Send a list of tuples as email body, and raw email message

Question

I did some research here, I did see a similar question (Send formatted list of tuples as body of an email)

But my tuple is not a pair, my tuple is a SQL query result like:

mylist =[('Mike','Boston','32','doctor'),('kate','Boston','32','doctor')....]

Then I tried below format

body = "'%s,%s,%s,%s'"% (mylist[0],mylist[1],mylist[2],mylist[3])

But I receive an email with an empty body.

smtpObj.sendmail(sender, receivers, message)  

Anything wrong with my code? Thank you for your help.

My code in email part is :

import smtplib

sender = 'xxxxxxx@gmail.com'
receivers = ['xxxxxxxx@gmail.com']

i=0
while (i<len(mylist)):

    message ="'%s,%s,%s,%s'"% (mylist[0],mylist[1],mylist[2],mylist[3])
    i=i+1

smtpObj = smtplib.SMTP('**********')
smtpObj.sendmail(sender, receivers, message)

Answer 1

mylist is a two dimensional structure - a list of tuples; with your current loop, you will actually get the first four tuples in the list - not the 4 tuples members, as you would expect.

Presuming you want each tuple, on a separate line, this will get it for you:

body = ''
for line in mylist:
    body += "'%s,%s,%s,%s\n'"% (line[0],line[1],line[2],line[3])

Note each new line is appended (+=), and finishes with a newline chapter (\n).

That will get you the message content you might actually expect, but will most probably not resolve your issue "But I receive an email with an empty body.".
The reason for it is the lack of any headers in the message; according to RFC 5322 - the latest standard, there must be at least a From and Date headers. Some MTAs are quite forgiving and will accept the message without them, but those are minorities.

So the actual body initialization should be (instead of the empty string up there):

import datetime

date = datetime.datetime.now().strftime( "%d/%m/%Y %H:%M" )
body = 'From: %s\r\nDate: %s\r\n\r\n'% (sender, date)
# the loop follows

Note the delimiter between the headers is \r\n - CRLF, and the headers are separated from the message body with a blank line.

---

By the way, the majority of the users go with the email.mime.text.MIMEText class and its surrounding package, precisely not to deal with this low-level operations.

Answer 2

Your data structure is, in a way, multidimensional. What this means is you'll have to access first, which tuple and then the tuple's elements.

Try:

body = "%s,%s,%s,%s" % (mylist[0][0],mylist[0][1],mylist[0][2],mylist[0][3])

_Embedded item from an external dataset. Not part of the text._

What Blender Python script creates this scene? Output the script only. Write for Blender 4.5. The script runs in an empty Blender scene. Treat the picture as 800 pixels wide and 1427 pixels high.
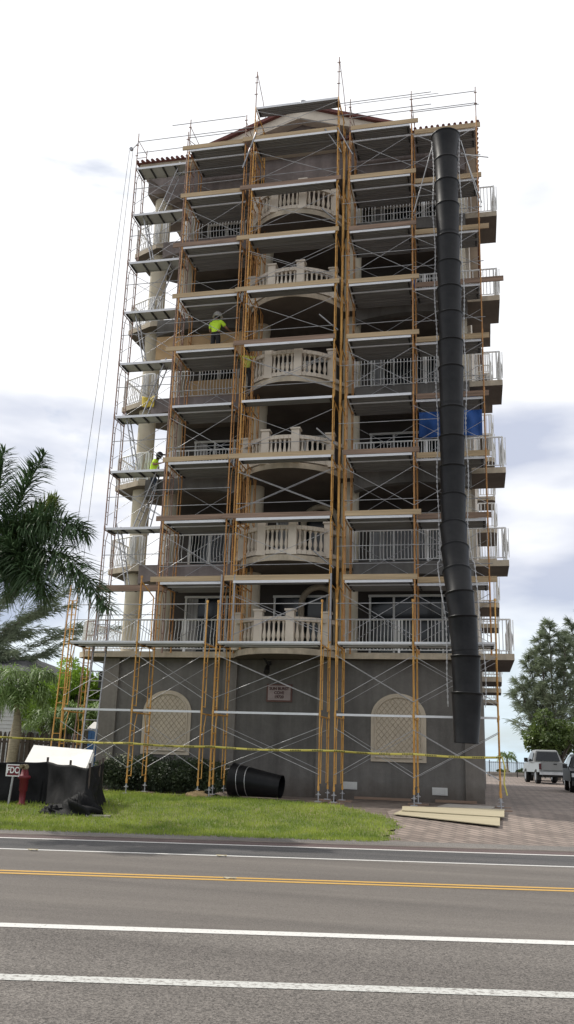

This will prepare a body containing the items found in the first tuple. You can change which tuple you access by changing the first [0] to whatever is the tuple index within mylist.

Also, no need for the additional two '

Answer 3

If your code is as written, then I haven't tested it but as achi noted in their answer your list is multidimensional. In fact, you have an extra set of parenthesis surrounding the items that you retrieve from the list when you index, so not only are you retrieving tuples, but you then nest them right back into another tuple. Additionally:

• You have an extra set of double quotes surrounding the format string.
• You appear to be iterating over each tuple (query row) in the list but generating and overwriting the entire message on each pass.
• You don't usually want or need an indexed loop in Python. Rather, try the for e in list: paradigm. Then, simply append each formatted tuple to your message as you traverse the list.

Putting it all together:

mylist =[('Mike','Boston','32','doctor'), ('kate','Boston','32','doctor'), ...]

for row in mylist:
    message += '%s, %s, %s, %s' % row
    ...

smtpObj = smtplib.SMTP(...)
smtpObj.sendmail(sender, receiver, message)

Note that in the above example, row is a tuple from mylist, so it is used directly when generating the string (ie not (row), but rather row). And just in case you're wondering, the string append operation should be reasonably efficient on most systems.